They are all Injection Vulnerabilities!

What do SQL injections, command injections, and cross-site scripting have in common? The answer is that they are all injection vulnerabilities!

Lately, I have been thinking a lot about how to teach security. And something I think is really important when learning about security is understanding the fundamentals of why something is happening. So instead of learning about a singular technique or vulnerability class, you want to understand the underlying mechanisms of what caused these issues and why a certain attack is working the way it is.

The fundamentals of injections

Injection issues are super common. They are the underlying issue for a huge percentage of vulnerabilities found in real-world applications. So today, let’s dive into the fundamental mechanisms of injection flaws.

In a single sentence, injections happen when applications cannot properly distinguish between untrusted user data and code.

Untrusted user data

So the first piece of the equation is untrusted user data. Untrusted user data can come in the form of HTTP request parameters, HTTP headers, and cookies. They can also come from databases or stored files that can be modified by the user. If the application does not properly process the untrusted user data before inserting it into a command or query, the program’s interpreter will confuse the user input as a part of a command or a query. In this case, attackers can send data to an application in a way that will change the meaning of its commands.

In a SQL injection attack, for example, the attacker injects data to manipulate SQL commands. And in an XSS attack, the attacker injects data that manipulates the logic of scripts in HTML documents. So Any program that combines user data with programming commands or code is potentially vulnerable.

Also, it’s important to remember that this manipulation can happen any time this piece of data is being processed or used. Even if the malicious user data is not used by the application right away, the untrusted data can eventually travel somewhere in the program where it can do something bad, such as a dangerous function or an unprotected query. And this is where they cause damage to the application, its data, or its users.

Preventing injection vulnerabilities

That’s why injections are so difficult to prevent. Untrusted data can attack any application component that it touches down the stream. And for every piece of untrusted data the application receives, it needs to detect and neutralize attacks targeting every part of the application. And application might think a piece of data is safe because it does not contain any special characters used for triggering XSS when the attacker intends to trigger an SQL injection instead.

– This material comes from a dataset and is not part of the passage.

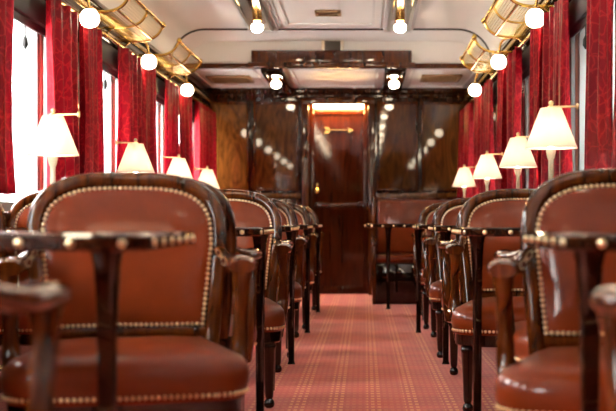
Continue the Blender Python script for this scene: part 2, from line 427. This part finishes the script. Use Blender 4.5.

It’s not always straightforward to determine what data is safe and data is not, because safe and unsafe data looks very different in different parts of the application.

Input validation

So how do you protect against these threats? The first thing you can do is to validate the untrusted data. This means that you either implement a blocklist to reject any input that contains dangerous characters that might affect application components. Or you implement an allowlist that only allows input strings with known good characters. For example, let’s say that you are implementing a sign-up functionality. Since you know that the data is going to be inserted into a SQL query, you reject any username input that are special characters in SQL, like the single quote. Or, you can implement a rule that only allows alphanumeric characters.

But sometimes blocklists are hard to do because you don’t always know which characters are going to be significant to application components down the line. If you just miss one special character, that can allow attackers to bypass protection.

And allowlists may be too restrictive and in some cases, and sometimes you might need to accept special characters like single quotes in user input fields. For example, if a user named Conan O’Brien is signing up, he should be allowed to use a single quote in his name.

Parameterization

Another possible defense against injection is parameterization. Parameterization refers to compiling the code part of a command before any user-supplied parameters are inserted.

This means that instead of concatenating user input into program commands and sending it to the server to be compiled, you define all the logic first, compile it, then insert user input into the command right before execution. After the user input is inserted into the final command, the command will not be parsed and compiled again. And anything that was not in the original statement will be treated as string data, and not executable code. So the program logic part of your command will remain intact.

This allows the database to distinguish between the code part and the data part of the command, regardless of what the user input looks like. This method is very effective in preventing some injection vulnerabilities, but cannot be used in every context in code.

Escaping

And finally, you can escape special characters instead. Escaping means that you encode special characters in user input so that they are treated as data and not as special characters. By using special markers and syntax to mark special characters in user input, escaping lets the interpreter know that the data is not intended to be executed.

But this method comes with its problems as well. For one, you must use the exact encoding syntax for every downstream parser or risk the encoded values being misinterpreted by a parser. You might also forget to escape some characters, which attackers can use to neutralize your encoding attempts. So a key to preventing injection vulnerabilities is to understand how parsers of different languages work, and which parsers run first in your processes.

And that’s it for today’s security lesson. This blog post might be a bit general but understanding the fundamentals of injection vulnerabilities will give you a good foundation to start studying more complex and weird cases of injection vulnerabilities. So I hope this helps you form an intuition of how injection attacks and protections work. Thanks for reading!